Rewriting Revolutions, 1750-1850: New Settings, Characters and Plots, Part 2: Things and Persons

AHA Session 194
American Society for Eighteenth-Century Studies 2
Saturday, January 9, 2016: 11:30 AM-1:30 PM
Room M104 (Atlanta Marriott Marquis, Marquis Level)
Chair:
Jane Kamensky, Harvard University
Papers:

Session Abstract

This is the second panel in a proposed three-panel workshop that will focus on new approaches to the Atlantic “Age of Revolutions,” circa 1760s-1830s.  The workshop aims to spark historical and historiographic discussions around three themes in revolutionary-era histories that our group has identified as particularly critical to developing work in the field.  Each panel includes scholars whose work spans and even expands the geographical and temporal parameters of the traditional age of revolutions, including Europe, the Americas, the Caribbean, and Africa.  The workshop’s panels are knit together not only by their focus on a similar period but also by a number of shared preoccupations that are highly relevant to the themes of the 2016 Annual Meeting, including the unsettling role of empire, translation and misunderstanding, violence and the politicization of slavery, commercialization and consumption, and the changing nature of sovereignty and allegiance.

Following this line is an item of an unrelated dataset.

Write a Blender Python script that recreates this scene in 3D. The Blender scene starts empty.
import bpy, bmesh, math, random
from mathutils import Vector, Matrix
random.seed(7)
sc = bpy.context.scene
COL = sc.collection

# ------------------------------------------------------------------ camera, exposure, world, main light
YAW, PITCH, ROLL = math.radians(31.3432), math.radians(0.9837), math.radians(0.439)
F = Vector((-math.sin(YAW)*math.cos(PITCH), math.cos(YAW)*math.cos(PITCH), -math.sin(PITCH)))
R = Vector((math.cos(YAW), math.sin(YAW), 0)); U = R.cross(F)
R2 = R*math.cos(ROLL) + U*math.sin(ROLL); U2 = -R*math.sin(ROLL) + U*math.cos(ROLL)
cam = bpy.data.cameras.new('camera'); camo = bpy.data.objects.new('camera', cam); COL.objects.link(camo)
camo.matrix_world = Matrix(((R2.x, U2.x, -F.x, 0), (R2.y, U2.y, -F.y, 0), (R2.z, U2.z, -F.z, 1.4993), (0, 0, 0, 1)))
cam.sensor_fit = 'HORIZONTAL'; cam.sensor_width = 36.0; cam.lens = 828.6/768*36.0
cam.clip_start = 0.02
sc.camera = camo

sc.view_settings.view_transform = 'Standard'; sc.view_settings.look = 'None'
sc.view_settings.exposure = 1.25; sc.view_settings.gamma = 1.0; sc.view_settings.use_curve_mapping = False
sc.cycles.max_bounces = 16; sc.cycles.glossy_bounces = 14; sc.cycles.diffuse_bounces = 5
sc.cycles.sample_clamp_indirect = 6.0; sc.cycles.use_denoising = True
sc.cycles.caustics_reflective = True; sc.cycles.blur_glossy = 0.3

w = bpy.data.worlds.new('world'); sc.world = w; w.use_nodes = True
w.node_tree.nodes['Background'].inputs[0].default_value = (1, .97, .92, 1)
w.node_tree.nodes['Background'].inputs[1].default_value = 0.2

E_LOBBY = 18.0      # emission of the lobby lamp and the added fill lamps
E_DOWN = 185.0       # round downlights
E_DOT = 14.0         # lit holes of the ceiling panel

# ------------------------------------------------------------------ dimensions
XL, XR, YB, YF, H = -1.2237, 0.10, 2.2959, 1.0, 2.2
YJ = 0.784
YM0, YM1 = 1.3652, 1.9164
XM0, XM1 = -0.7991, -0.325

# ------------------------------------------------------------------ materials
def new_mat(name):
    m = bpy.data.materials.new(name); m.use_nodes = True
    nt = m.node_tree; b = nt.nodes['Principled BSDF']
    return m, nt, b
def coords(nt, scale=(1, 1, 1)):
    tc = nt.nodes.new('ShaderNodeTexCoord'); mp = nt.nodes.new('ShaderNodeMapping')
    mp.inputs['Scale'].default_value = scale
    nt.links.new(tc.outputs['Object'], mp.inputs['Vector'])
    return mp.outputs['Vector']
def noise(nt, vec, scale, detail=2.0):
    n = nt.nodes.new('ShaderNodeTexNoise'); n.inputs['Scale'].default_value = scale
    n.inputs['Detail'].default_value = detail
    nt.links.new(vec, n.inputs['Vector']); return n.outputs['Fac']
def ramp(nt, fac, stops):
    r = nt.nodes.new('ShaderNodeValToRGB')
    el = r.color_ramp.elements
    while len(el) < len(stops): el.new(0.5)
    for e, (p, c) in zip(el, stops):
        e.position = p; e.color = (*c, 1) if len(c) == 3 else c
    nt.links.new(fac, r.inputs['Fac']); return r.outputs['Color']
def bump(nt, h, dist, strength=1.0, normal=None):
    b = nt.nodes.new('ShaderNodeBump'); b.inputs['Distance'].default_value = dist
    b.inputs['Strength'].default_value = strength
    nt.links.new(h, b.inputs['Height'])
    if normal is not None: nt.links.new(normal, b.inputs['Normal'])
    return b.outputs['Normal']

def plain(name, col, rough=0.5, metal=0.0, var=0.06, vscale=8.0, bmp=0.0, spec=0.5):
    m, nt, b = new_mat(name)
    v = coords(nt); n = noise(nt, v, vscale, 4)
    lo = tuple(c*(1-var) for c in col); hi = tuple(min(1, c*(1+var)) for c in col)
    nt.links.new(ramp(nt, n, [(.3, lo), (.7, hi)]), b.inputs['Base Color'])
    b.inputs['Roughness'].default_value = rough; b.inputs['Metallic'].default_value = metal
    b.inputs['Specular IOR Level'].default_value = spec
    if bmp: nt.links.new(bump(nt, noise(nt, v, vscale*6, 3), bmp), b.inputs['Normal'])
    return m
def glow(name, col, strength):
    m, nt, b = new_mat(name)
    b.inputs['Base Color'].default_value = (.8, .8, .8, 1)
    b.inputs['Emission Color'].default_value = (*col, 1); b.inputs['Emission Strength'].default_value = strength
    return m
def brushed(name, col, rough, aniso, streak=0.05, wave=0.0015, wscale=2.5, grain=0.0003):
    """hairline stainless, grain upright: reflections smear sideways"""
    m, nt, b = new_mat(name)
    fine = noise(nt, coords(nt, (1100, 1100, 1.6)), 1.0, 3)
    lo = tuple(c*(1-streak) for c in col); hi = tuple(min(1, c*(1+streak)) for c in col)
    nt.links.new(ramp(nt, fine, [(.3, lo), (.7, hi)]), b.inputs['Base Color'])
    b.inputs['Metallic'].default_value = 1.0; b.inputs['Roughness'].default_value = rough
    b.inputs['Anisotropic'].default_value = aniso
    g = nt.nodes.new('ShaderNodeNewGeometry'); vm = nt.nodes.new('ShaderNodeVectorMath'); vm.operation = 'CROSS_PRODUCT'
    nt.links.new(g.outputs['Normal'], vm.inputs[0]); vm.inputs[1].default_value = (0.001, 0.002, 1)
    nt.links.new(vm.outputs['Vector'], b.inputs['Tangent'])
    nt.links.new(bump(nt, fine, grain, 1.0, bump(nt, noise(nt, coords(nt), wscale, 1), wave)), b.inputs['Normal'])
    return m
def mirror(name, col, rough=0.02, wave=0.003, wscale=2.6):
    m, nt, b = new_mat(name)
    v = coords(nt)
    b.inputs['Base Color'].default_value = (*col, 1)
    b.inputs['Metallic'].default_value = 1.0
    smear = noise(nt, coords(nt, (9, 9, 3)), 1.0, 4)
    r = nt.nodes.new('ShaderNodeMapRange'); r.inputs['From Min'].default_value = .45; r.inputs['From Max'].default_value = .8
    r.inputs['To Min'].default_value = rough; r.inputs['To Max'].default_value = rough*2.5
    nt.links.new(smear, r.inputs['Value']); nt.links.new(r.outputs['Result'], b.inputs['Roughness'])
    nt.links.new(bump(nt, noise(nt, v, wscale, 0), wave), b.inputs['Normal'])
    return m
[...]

The presentations on this panel, Things and Persons, will focus on the circulation of people and objects in the revolutionary era and on how their interactions shaped revolutionary politics and culture.  One focus of the panel is recovering and understanding the formation of revolutionary networks of people and things across wide expanses (ranging from national to regional to Atlantic spaces, as well as the globe itself).  How did these networks come into being?  What were their uses?  What is the best way to study circulation and movement?  A second focus of the panel will be examining how people and objects interacted with one another in the revolutionary era.  How did people and objects change, or interpretations of them change, through space and across borders? Translations were unstable.  How do we study culture with politics in a trans-cultural or multi-cultural context? What about plot in these micronarratives?  Where do plots connect at hubs and converge at crossing points? How do we frame these things and people in the context of larger questions?